A Bridge over Troubled Water

Michael Halila 2 minute read

Hello campers!

The big Water Update is now out (read the release notes here)! We already talked about goblin outfits and experience, so now it’s time to talk hydraulics.

The spring flood

One of the notable new features in Goblin Camp is the spring flood. In the northern parts of the world, snow and ice tend to pile up, and when they start melting in the spring, the water level rises. So watch where you build! Luckily, if your clay pit gets flooded, help is available in the form of the screw pump.

The screw pump

But suppose you want your goblins to keep their feet dry? One way is to build a plank bridge.

Building a plank bridge

Plank bridges are easy to build and can cross small stretches of water. However, you can only build them in tiles that are adjacent to land. To cross bigger stretches of water, you’ll need a pontoon bridge. Pontoon bridges are very clever constructions; they float on the water, so you can build one without the kind of extensive support structures you’d need for most bridges. Goblins use barrels as flotation devices, and those are easy to build at a carpenter’s workshop. But to tie the barrels together, they’ll need rope. So in addition to the various hydraulic structures, we’ve also introduced two different crops you can harvest for fiber, and an entire production chain.

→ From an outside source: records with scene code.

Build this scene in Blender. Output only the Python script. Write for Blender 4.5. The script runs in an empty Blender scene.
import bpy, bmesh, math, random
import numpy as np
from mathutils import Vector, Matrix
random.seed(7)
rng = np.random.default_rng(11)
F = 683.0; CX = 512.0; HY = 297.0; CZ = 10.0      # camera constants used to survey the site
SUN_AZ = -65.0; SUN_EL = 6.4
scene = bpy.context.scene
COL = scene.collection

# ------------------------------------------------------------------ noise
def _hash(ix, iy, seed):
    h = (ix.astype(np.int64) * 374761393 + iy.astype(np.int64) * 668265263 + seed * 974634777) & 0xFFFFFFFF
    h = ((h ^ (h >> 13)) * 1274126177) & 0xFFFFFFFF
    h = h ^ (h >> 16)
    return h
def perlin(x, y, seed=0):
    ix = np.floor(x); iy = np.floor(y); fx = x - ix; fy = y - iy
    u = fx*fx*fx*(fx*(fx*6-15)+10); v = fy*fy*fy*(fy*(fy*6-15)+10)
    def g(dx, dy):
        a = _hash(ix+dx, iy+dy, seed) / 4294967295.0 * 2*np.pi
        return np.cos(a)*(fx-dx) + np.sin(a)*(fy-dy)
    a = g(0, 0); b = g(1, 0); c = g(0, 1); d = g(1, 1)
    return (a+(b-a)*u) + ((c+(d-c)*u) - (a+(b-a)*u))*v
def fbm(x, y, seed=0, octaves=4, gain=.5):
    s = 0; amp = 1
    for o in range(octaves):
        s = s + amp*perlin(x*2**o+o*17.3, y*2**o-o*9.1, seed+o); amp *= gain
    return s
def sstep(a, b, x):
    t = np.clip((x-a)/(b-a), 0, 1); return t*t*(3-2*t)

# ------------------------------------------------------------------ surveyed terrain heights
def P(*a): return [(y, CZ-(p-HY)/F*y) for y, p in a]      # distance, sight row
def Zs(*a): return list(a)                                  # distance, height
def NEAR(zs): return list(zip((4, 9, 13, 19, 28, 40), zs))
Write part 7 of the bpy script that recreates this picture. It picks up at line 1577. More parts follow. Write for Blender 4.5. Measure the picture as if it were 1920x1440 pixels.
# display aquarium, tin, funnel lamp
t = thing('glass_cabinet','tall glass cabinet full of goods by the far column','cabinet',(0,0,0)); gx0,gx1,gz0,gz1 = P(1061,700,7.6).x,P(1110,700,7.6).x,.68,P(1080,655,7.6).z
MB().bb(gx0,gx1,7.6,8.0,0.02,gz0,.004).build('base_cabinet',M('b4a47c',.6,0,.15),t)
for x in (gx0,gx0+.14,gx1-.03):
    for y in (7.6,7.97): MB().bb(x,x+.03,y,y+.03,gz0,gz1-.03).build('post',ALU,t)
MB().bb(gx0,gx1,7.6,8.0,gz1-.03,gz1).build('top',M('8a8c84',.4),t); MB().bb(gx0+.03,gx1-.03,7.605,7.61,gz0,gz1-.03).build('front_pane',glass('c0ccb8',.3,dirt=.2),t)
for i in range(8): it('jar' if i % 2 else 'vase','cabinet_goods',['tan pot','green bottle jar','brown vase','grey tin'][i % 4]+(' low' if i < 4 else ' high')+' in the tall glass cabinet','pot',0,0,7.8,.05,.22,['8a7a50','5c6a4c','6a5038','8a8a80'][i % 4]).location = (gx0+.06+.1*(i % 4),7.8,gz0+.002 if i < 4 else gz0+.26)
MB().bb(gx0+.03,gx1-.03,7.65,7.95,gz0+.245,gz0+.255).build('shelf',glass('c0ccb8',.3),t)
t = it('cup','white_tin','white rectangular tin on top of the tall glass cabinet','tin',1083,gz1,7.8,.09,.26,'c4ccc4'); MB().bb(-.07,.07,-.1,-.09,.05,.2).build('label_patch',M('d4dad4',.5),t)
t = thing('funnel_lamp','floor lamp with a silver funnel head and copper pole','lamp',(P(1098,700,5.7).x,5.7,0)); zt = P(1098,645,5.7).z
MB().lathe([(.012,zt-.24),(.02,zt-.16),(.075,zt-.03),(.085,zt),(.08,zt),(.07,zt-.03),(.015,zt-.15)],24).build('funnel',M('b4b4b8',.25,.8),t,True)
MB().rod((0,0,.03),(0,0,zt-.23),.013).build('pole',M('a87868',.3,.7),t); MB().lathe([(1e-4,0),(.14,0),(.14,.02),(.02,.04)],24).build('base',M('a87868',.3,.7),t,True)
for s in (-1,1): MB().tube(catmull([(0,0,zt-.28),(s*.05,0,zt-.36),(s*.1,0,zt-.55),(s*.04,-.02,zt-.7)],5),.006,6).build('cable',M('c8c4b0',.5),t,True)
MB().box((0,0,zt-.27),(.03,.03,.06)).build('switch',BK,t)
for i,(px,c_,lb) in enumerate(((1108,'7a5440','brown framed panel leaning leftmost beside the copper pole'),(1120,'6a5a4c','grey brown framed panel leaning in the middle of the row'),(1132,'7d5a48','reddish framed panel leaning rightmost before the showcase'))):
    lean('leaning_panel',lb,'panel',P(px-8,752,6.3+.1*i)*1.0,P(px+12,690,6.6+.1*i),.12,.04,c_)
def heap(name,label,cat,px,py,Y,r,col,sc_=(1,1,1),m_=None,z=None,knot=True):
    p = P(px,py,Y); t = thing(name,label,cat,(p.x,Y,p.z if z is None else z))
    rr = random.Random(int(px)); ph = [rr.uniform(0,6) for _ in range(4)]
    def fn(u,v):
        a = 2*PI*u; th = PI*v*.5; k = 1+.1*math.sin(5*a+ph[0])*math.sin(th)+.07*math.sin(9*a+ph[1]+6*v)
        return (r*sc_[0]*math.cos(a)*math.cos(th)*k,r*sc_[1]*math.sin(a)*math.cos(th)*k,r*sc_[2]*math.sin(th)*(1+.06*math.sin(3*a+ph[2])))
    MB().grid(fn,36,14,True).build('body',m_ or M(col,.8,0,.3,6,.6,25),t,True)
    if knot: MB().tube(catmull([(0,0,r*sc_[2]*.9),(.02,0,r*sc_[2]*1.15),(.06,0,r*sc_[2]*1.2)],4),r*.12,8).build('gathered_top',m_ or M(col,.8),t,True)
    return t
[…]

The fiber crop par excellence around these parts is flax; the Kalevala describes the harvesting and processing of flax in some detail - although some people maintain the original was actually about hemp! You can find wild flax in Goblin Camp, and start a flax field.

A field of flax

However, we’ve also introduced another plant you can farm. This one does everything: it provides you with stalks, that can be processed into fiber, and its leaves are also edible. This supercrop is the stinging nettle.

Some stinging nettles growing in a field

That’s right: the plant that burned you as a kid if you grabbed it by accident is not only edible, but was historically used as a source of fiber for thread, which was woven into cloth and even used in sails.

Whichever source of fiber you cultivate, researching pottery and spinning lets you build the workshops that turn it into thread. The first of these is the retting yard, a noxious place where the fibers are soaked in water.

Retting

See that little star in the gif? That goblin just gained some heckling experience.

Retting produces fiber, which is then taken to a spinner to be spun into thread.

Spinning

Thread can be woven into cloth, and in the future, you’ll be able to use it for a number of tools and whatnot. Right now, though, we’re interested in rope, and there’s a new workshop for that as well: the rope-maker!

Rope-making

And once you’ve got rope, all you need is barrels to build a pontoon bridge clear across the river, and explore whole new frontiers.